Dennoch bleiben die Ermittler bei dem Schluss, dass sein Motiv persönliche Kränkung war. Die Landtagsgrünen haben sich vorerst nicht durchgesetzt mit ihrem Vorstoß, seinen Radikalisierungsprozess genau aufzuarbeiten. Ob der Prozess gegen den mutmaßlichen Verkäufer der Waffe, der im August beginnt, dazu neue Einblicke bringt, ist offen.
Die Tat eines psychisch Kranken, der eine rechte Gesinnung hatte – oder eine auch rechtsextrem motivierte Tat: In der Politik gingen die Meinungen auseinander, teils sogar innerhalb der Parteien. David S. sei ein geistig verwirrter Einzeltäter gewesen, seine Opfer habe er «rein zufällig» ausgewählt, meinte Peter Paul Gantzer (SPD) im April im Innenausschuss des Landtags.

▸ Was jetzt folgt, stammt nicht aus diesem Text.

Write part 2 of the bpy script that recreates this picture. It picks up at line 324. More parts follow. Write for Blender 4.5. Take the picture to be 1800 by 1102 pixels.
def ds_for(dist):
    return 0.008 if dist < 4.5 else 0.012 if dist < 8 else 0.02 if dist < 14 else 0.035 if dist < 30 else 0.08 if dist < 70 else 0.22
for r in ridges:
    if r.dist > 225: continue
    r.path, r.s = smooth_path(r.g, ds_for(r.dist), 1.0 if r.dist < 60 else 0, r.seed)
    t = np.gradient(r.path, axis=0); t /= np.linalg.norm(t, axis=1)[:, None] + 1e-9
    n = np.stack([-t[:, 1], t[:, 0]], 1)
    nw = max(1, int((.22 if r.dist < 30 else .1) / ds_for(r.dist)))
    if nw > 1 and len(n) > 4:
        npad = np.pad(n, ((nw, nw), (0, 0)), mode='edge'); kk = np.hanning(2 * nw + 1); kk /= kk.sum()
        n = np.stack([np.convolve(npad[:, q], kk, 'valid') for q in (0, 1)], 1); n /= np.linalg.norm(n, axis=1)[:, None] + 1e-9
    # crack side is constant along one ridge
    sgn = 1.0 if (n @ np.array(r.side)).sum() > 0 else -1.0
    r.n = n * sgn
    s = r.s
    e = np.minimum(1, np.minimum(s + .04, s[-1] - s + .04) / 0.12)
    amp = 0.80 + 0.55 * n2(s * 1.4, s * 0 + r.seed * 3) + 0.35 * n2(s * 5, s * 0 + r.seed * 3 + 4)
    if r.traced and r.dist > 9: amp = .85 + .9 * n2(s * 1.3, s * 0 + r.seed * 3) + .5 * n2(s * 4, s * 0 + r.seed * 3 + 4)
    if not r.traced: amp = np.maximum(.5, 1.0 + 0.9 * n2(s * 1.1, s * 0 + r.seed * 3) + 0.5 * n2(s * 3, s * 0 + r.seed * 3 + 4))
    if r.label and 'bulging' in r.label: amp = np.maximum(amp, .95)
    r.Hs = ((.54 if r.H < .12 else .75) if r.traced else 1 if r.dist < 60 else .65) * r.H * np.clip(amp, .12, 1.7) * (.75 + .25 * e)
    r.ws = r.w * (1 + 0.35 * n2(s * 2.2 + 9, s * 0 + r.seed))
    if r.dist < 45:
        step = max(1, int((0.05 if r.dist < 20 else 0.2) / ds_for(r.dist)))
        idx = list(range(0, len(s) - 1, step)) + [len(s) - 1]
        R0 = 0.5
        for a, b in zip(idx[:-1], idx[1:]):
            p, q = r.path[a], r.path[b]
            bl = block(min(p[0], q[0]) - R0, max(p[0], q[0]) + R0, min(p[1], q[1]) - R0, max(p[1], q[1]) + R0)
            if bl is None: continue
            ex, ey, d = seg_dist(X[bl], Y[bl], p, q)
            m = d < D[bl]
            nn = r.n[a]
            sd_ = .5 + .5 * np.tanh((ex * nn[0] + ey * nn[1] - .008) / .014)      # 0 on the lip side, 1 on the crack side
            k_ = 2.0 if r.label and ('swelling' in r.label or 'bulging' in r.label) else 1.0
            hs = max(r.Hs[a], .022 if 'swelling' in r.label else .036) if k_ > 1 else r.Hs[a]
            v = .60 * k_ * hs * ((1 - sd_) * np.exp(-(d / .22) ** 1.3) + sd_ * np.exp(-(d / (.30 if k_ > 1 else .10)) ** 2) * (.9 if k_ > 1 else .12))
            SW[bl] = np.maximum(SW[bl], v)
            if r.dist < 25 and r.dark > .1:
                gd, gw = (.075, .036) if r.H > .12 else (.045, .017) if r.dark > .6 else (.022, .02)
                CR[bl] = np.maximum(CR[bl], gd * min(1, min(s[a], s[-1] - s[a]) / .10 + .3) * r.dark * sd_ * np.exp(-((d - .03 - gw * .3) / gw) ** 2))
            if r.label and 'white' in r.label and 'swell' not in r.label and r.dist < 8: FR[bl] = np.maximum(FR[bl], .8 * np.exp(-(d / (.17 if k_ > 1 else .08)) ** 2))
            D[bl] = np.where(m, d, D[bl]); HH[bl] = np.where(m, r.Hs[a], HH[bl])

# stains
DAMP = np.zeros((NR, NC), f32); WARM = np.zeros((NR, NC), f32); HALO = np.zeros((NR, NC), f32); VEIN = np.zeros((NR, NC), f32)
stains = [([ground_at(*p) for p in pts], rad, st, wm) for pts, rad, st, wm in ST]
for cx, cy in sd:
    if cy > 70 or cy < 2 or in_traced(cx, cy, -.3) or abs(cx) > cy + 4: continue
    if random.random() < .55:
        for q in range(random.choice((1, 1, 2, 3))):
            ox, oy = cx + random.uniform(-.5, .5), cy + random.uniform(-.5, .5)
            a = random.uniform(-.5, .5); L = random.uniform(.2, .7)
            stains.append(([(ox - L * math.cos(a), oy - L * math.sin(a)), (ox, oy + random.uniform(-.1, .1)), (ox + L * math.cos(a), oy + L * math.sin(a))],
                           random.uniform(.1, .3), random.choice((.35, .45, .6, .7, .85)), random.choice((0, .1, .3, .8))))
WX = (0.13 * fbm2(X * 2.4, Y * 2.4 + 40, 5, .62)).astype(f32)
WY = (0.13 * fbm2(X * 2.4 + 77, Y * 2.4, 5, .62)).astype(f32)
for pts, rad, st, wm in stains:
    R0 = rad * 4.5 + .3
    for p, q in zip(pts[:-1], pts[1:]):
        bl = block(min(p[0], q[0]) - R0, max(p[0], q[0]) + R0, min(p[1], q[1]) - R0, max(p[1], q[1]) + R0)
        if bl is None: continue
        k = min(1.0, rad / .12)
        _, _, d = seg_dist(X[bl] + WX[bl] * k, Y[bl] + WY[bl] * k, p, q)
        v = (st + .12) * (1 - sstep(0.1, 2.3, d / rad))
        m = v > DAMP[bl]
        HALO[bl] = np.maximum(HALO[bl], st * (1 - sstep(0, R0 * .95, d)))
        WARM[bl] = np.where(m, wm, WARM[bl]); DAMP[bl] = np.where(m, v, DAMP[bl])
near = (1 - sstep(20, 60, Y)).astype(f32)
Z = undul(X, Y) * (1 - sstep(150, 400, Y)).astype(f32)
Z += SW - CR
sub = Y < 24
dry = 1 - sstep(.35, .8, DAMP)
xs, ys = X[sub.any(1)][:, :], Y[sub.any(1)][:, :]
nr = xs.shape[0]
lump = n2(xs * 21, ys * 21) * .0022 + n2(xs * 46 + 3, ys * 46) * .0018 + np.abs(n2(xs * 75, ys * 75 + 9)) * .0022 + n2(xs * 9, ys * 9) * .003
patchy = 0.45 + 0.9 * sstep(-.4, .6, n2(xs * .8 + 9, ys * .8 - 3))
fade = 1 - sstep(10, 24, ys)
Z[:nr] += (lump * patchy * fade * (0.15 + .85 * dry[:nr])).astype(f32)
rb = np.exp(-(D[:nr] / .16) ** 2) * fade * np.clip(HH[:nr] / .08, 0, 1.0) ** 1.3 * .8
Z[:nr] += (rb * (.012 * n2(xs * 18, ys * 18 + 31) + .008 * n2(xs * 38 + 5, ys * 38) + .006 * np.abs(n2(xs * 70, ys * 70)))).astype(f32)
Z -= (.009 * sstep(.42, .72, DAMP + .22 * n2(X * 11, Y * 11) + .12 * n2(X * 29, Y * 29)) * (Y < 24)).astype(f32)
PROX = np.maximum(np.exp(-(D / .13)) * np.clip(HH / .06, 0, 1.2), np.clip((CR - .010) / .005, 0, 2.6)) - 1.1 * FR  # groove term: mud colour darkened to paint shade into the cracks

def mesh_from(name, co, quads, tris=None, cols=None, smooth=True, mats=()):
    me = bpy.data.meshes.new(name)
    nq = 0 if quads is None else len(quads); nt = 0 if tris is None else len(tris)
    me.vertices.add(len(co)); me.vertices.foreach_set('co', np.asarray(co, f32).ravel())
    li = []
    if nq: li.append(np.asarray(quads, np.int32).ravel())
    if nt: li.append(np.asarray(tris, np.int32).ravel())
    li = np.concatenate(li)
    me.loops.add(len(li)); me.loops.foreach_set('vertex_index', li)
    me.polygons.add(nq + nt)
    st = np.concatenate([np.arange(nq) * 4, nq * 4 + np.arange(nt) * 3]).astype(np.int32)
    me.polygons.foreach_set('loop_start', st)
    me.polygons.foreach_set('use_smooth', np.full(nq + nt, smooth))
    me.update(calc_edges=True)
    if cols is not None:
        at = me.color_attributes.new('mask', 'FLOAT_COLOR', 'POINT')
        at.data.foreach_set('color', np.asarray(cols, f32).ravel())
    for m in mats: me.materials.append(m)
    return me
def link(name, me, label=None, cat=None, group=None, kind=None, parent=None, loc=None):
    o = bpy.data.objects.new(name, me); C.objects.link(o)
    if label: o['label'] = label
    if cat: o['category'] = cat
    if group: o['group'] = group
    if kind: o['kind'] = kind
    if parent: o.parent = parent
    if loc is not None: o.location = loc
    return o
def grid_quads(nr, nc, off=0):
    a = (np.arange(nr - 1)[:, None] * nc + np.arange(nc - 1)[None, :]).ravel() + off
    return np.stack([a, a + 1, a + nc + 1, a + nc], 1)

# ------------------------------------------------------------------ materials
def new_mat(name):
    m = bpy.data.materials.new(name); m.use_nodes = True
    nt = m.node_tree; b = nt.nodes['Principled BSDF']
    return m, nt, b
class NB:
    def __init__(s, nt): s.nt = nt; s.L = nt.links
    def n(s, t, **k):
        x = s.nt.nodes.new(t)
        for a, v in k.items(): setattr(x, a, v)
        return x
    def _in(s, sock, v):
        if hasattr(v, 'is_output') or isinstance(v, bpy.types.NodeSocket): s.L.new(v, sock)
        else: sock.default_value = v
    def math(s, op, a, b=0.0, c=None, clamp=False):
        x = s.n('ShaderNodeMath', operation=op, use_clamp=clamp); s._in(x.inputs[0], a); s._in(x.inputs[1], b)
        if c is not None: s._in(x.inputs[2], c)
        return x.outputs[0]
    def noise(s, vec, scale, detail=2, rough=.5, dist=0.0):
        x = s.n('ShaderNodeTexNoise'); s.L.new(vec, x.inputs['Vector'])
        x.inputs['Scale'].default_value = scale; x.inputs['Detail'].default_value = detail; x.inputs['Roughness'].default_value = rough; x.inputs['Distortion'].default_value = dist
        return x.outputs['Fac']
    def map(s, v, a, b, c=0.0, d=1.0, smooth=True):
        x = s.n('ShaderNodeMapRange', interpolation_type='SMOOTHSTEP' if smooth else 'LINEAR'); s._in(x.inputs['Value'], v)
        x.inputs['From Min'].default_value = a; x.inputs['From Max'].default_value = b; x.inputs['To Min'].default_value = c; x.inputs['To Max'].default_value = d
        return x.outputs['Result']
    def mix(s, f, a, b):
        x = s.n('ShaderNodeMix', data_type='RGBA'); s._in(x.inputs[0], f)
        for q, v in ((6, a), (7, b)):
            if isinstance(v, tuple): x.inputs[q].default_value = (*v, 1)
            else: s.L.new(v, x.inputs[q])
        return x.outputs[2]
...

Sein Fraktionskollege Peter Ritter sagte hingegen: «Wenn eine rechtsextreme Gesinnung bei dem Täter festzumachen ist, muss das ja irgendwie mit reinspielen.»
Die Eltern des Täters – was mag in ihnen vorgehen? Armelas Familie kann am Jahrestag mit den anderen gemeinsam Abschied nehmen, Mitgefühl und Unterstützung teilen. Die Eltern von David S. hingegen bekamen anstatt Anteilnahme nach der Tat ihres Sohnes massive Drohungen. Sie leben nun im Ausland unter anderem Namen.